* **Task to complete**
Repeat each line of the material exactly.

* **Recorded information**
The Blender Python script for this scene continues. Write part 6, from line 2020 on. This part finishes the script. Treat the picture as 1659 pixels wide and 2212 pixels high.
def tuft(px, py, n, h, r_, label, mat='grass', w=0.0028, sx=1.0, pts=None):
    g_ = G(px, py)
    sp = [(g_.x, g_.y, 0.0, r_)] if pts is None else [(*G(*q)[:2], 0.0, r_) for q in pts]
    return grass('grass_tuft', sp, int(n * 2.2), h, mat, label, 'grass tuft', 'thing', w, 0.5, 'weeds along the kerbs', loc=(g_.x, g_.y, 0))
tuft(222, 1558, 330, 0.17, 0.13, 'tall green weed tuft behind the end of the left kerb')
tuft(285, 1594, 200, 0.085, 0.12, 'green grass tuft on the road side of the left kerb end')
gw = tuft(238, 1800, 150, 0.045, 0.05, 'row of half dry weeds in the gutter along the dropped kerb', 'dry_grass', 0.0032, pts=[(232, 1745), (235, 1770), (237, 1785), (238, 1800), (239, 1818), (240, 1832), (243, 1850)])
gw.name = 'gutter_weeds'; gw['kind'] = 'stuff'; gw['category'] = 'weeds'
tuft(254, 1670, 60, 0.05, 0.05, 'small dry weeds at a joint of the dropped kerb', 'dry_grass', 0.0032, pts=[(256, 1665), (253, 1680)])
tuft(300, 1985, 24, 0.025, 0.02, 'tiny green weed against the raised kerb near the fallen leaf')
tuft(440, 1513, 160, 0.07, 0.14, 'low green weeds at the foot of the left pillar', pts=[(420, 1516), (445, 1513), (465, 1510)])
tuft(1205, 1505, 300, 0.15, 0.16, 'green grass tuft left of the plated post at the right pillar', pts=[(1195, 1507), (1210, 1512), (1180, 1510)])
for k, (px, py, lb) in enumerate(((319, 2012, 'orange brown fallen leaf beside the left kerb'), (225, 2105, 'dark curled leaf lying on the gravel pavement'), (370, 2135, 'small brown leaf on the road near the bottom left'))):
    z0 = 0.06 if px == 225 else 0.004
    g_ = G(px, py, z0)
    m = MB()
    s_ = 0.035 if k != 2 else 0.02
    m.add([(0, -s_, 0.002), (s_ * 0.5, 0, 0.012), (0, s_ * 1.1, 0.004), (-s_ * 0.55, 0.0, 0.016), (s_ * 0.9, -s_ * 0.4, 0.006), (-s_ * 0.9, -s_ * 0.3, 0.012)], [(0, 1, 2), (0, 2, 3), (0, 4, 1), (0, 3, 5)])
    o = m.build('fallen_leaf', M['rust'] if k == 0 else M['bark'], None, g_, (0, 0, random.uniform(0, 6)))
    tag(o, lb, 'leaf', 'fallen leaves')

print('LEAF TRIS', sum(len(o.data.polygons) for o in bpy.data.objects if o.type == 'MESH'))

* **Output for this exercise**
The Blender Python script for this scene continues. Write part 6, from line 2020 on. This part finishes the script. Treat the picture as 1659 pixels wide and 2212 pixels high.
def tuft(px, py, n, h, r_, label, mat='grass', w=0.0028, sx=1.0, pts=None):
    g_ = G(px, py)
    sp = [(g_.x, g_.y, 0.0, r_)] if pts is None else [(*G(*q)[:2], 0.0, r_) for q in pts]
    return grass('grass_tuft', sp, int(n * 2.2), h, mat, label, 'grass tuft', 'thing', w, 0.5, 'weeds along the kerbs', loc=(g_.x, g_.y, 0))
tuft(222, 1558, 330, 0.17, 0.13, 'tall green weed tuft behind the end of the left kerb')
tuft(285, 1594, 200, 0.085, 0.12, 'green grass tuft on the road side of the left kerb end')
gw = tuft(238, 1800, 150, 0.045, 0.05, 'row of half dry weeds in the gutter along the dropped kerb', 'dry_grass', 0.0032, pts=[(232, 1745), (235, 1770), (237, 1785), (238, 1800), (239, 1818), (240, 1832), (243, 1850)])
gw.name = 'gutter_weeds'; gw['kind'] = 'stuff'; gw['category'] = 'weeds'
tuft(254, 1670, 60, 0.05, 0.05, 'small dry weeds at a joint of the dropped kerb', 'dry_grass', 0.0032, pts=[(256, 1665), (253, 1680)])
tuft(300, 1985, 24, 0.025, 0.02, 'tiny green weed against the raised kerb near the fallen leaf')
tuft(440, 1513, 160, 0.07, 0.14, 'low green weeds at the foot of the left pillar', pts=[(420, 1516), (445, 1513), (465, 1510)])
tuft(1205, 1505, 300, 0.15, 0.16, 'green grass tuft left of the plated post at the right pillar', pts=[(1195, 1507), (1210, 1512), (1180, 1510)])
for k, (px, py, lb) in enumerate(((319, 2012, 'orange brown fallen leaf beside the left kerb'), (225, 2105, 'dark curled leaf lying on the gravel pavement'), (370, 2135, 'small brown leaf on the road near the bottom left'))):
    z0 = 0.06 if px == 225 else 0.004
    g_ = G(px, py, z0)
    m = MB()
    s_ = 0.035 if k != 2 else 0.02
    m.add([(0, -s_, 0.002), (s_ * 0.5, 0, 0.012), (0, s_ * 1.1, 0.004), (-s_ * 0.55, 0.0, 0.016), (s_ * 0.9, -s_ * 0.4, 0.006), (-s_ * 0.9, -s_ * 0.3, 0.012)], [(0, 1, 2), (0, 2, 3), (0, 4, 1), (0, 3, 5)])
    o = m.build('fallen_leaf', M['rust'] if k == 0 else M['bark'], None, g_, (0, 0, random.uniform(0, 6)))
    tag(o, lb, 'leaf', 'fallen leaves')

print('LEAF TRIS', sum(len(o.data.polygons) for o in bpy.data.objects if o.type == 'MESH'))